■ **Task instructions**: Can you restate the lines of the entries below, word for word, from the first one through the line that includes "b.box((x - .034, y"?

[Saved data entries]
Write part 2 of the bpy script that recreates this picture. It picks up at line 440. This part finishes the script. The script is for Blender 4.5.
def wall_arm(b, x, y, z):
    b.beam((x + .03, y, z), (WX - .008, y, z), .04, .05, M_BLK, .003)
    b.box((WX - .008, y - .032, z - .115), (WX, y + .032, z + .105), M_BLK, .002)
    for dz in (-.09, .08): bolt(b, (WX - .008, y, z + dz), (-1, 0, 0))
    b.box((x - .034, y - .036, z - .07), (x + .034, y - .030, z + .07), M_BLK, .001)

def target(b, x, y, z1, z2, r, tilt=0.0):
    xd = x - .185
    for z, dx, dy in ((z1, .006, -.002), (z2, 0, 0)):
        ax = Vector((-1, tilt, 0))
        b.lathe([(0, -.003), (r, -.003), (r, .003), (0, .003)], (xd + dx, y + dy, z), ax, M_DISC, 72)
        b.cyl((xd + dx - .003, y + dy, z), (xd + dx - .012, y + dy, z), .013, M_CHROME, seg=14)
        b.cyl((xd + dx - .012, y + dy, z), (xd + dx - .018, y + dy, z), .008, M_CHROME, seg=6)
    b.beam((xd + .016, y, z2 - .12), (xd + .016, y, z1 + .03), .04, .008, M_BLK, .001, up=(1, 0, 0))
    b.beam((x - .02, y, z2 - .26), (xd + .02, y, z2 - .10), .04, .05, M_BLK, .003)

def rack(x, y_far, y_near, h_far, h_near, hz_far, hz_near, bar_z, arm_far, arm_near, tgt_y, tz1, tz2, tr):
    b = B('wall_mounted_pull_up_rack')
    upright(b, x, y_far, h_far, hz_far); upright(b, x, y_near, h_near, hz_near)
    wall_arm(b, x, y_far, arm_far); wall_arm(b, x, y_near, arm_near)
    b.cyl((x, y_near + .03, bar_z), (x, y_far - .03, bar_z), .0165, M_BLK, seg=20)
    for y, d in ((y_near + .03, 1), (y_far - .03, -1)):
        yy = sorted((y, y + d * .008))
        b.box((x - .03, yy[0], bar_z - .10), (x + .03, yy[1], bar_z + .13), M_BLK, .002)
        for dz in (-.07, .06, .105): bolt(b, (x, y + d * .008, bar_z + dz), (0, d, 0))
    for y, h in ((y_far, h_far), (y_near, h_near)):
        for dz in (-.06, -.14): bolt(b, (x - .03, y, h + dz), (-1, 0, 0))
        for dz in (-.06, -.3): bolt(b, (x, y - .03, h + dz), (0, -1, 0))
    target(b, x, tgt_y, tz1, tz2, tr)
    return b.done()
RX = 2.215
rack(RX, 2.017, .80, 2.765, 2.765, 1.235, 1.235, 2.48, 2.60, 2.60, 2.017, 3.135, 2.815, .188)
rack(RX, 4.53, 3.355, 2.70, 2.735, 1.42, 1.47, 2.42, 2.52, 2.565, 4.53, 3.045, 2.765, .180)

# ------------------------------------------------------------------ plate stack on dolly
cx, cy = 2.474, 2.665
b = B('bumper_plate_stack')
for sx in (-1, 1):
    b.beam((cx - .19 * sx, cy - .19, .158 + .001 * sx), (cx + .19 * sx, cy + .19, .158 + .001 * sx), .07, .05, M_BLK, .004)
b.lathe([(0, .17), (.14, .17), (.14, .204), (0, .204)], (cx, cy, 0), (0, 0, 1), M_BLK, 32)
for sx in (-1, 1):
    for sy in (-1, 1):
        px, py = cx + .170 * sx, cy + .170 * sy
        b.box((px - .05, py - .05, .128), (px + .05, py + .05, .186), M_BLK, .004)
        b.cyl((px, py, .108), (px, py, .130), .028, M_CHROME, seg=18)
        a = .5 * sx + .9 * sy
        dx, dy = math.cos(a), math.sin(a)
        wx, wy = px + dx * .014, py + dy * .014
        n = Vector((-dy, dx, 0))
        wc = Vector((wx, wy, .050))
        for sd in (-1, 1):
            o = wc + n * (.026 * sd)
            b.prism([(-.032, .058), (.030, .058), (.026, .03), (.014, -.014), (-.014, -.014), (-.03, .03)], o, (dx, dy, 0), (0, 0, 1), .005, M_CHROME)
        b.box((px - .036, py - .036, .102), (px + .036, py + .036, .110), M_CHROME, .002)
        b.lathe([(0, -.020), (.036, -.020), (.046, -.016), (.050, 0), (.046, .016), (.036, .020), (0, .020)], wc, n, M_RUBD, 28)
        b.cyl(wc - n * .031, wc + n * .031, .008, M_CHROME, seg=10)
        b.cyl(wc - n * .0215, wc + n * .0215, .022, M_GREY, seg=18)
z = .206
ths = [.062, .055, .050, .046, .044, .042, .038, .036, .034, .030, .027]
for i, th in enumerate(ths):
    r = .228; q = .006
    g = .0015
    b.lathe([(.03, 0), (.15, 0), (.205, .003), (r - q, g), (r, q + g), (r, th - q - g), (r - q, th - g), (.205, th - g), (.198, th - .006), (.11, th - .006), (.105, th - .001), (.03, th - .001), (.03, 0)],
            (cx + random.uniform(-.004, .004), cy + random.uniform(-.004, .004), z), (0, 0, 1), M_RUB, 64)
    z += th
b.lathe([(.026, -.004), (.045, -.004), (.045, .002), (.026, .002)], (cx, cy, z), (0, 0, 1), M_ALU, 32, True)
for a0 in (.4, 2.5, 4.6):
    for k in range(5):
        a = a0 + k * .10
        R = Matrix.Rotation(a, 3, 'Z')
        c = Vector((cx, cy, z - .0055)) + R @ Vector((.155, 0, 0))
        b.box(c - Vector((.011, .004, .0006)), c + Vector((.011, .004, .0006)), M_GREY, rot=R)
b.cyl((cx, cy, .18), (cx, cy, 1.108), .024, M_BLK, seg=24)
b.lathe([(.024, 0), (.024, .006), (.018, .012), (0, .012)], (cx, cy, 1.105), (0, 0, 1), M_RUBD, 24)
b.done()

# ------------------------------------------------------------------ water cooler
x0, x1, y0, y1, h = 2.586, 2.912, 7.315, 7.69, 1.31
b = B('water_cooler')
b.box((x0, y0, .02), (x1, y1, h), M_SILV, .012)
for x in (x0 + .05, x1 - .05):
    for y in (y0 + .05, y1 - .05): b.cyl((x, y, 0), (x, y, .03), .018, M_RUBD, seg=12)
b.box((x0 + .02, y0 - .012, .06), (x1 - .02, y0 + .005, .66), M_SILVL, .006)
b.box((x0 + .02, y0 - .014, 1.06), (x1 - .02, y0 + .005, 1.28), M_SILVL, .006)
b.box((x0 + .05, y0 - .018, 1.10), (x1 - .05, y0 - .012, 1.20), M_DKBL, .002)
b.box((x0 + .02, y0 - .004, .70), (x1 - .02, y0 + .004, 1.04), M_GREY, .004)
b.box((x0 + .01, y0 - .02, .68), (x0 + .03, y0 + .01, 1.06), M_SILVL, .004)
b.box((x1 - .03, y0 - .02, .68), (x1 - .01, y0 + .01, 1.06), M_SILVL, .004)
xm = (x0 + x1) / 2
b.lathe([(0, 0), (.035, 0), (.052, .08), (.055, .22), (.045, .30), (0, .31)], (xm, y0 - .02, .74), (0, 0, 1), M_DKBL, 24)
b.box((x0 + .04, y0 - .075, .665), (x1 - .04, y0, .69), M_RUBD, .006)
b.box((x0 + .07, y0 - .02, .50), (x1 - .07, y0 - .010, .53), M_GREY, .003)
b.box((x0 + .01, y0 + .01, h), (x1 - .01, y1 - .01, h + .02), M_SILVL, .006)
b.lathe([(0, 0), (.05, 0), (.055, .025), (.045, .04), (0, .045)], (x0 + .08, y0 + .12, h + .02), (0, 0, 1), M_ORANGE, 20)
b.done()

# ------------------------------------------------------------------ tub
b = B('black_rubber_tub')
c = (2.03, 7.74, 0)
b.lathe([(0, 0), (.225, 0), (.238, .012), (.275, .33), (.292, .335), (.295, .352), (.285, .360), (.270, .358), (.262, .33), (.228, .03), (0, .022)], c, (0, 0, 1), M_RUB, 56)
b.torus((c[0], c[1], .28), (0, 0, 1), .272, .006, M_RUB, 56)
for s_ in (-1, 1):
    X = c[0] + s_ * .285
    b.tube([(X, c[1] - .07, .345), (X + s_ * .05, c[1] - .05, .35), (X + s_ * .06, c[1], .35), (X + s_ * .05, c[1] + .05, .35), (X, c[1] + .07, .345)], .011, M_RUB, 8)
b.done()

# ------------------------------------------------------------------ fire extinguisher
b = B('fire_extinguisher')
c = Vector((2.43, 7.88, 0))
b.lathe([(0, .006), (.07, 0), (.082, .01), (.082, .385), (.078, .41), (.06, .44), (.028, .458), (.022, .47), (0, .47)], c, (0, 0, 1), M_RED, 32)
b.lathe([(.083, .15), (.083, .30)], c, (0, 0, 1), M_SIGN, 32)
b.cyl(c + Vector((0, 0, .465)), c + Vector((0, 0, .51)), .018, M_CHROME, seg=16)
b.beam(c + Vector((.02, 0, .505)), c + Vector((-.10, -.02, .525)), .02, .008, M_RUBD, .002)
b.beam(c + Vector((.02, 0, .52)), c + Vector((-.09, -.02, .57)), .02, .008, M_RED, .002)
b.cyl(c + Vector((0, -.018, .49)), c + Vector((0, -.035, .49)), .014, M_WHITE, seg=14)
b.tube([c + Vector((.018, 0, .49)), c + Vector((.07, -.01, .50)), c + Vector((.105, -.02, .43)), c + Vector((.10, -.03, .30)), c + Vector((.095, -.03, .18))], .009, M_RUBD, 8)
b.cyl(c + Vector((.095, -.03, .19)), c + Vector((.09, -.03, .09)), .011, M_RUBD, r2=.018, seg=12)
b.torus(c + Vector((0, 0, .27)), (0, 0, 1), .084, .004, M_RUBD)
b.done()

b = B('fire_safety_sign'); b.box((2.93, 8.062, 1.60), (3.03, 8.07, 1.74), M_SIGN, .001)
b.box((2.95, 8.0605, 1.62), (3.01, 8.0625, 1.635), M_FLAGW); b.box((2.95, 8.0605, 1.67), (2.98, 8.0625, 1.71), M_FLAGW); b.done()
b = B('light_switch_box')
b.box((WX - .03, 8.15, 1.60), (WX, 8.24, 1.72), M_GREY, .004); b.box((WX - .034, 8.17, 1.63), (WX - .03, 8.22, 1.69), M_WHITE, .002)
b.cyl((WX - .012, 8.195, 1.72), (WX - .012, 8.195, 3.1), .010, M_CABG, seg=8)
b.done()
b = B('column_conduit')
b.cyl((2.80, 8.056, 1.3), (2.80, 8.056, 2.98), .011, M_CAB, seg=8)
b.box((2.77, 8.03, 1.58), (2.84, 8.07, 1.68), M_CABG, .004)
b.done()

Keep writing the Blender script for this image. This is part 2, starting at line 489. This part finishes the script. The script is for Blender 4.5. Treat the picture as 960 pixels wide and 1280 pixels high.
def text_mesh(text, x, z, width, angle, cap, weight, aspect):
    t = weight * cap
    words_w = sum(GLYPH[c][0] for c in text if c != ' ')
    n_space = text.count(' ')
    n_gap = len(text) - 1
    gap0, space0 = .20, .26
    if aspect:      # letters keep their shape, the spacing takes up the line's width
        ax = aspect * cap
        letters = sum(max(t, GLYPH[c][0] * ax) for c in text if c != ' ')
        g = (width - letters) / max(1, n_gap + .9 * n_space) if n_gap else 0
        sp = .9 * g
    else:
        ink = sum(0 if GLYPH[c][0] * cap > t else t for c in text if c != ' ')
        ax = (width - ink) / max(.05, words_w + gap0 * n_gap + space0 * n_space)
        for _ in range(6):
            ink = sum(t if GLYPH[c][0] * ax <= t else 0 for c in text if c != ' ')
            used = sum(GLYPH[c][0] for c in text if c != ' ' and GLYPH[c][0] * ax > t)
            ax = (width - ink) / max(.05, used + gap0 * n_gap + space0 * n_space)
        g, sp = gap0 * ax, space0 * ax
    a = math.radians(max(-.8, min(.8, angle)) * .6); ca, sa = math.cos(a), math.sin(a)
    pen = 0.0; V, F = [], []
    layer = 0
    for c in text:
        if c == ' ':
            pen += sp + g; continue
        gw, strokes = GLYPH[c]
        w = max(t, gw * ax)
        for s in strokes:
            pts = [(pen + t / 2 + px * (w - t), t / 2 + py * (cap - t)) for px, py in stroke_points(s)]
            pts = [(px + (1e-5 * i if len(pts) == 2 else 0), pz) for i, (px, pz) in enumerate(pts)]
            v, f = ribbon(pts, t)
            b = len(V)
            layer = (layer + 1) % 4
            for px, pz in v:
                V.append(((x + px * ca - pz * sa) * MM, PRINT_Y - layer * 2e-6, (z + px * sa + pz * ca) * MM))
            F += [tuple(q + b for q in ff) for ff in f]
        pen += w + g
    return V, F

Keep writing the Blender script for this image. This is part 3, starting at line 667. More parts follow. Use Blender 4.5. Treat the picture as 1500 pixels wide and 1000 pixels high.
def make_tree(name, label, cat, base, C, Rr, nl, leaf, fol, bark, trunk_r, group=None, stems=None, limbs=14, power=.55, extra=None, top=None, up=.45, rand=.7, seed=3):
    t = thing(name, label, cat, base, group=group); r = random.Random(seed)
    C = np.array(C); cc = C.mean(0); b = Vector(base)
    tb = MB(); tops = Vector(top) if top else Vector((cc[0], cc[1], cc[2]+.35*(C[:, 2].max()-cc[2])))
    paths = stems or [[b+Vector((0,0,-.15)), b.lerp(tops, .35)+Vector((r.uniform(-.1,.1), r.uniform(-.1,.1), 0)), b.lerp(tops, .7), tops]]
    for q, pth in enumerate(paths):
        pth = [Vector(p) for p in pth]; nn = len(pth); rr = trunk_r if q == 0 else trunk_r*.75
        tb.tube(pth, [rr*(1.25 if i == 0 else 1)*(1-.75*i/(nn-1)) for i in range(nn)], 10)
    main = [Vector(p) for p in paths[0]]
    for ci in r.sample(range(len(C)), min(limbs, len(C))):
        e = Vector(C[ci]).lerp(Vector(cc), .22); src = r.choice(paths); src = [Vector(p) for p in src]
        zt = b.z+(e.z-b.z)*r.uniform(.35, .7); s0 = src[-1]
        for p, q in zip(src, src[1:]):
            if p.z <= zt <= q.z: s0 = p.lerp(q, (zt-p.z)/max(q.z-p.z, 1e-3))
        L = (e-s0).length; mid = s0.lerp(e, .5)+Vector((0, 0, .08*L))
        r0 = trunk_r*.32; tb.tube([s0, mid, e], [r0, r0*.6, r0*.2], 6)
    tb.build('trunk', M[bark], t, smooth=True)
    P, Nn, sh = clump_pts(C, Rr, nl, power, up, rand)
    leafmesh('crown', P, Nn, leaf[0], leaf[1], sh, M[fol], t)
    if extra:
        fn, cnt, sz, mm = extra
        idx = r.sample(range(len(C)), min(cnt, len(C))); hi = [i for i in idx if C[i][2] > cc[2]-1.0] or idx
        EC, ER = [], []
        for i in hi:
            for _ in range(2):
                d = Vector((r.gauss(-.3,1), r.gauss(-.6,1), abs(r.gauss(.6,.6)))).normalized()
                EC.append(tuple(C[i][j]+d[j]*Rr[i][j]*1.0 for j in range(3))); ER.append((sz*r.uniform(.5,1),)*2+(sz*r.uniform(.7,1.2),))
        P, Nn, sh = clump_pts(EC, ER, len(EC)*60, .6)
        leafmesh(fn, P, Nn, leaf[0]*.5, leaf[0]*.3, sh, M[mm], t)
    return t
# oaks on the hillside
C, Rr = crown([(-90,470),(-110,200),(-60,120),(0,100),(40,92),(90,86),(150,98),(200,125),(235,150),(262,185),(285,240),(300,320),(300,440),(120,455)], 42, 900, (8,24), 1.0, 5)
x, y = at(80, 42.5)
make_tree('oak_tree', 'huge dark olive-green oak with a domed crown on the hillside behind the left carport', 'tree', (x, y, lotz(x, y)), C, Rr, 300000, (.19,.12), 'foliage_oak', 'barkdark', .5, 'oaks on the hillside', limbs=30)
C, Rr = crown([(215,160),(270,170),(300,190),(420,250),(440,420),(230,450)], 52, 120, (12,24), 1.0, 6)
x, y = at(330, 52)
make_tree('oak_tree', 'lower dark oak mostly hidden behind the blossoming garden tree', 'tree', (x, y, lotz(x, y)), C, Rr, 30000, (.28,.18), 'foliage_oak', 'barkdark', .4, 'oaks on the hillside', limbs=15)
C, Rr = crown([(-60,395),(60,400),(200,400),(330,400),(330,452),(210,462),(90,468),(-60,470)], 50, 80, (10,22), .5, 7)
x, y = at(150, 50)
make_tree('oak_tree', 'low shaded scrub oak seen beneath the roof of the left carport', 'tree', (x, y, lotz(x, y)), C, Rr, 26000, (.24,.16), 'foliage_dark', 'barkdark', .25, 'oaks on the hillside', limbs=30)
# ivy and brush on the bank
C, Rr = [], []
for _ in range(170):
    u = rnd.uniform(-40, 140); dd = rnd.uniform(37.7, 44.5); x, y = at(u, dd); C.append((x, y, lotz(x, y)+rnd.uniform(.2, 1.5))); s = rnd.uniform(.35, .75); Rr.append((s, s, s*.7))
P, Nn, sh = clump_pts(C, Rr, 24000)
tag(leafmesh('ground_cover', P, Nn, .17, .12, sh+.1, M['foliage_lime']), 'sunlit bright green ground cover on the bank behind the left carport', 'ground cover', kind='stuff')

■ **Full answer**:
Write part 2 of the bpy script that recreates this picture. It picks up at line 440. This part finishes the script. The script is for Blender 4.5.
def wall_arm(b, x, y, z):
    b.beam((x + .03, y, z), (WX - .008, y, z), .04, .05, M_BLK, .003)
    b.box((WX - .008, y - .032, z - .115), (WX, y + .032, z + .105), M_BLK, .002)
    for dz in (-.09, .08): bolt(b, (WX - .008, y, z + dz), (-1, 0, 0))
    b.box((x - .034, y - .036, z - .07), (x + .034, y - .030, z + .07), M_BLK, .001)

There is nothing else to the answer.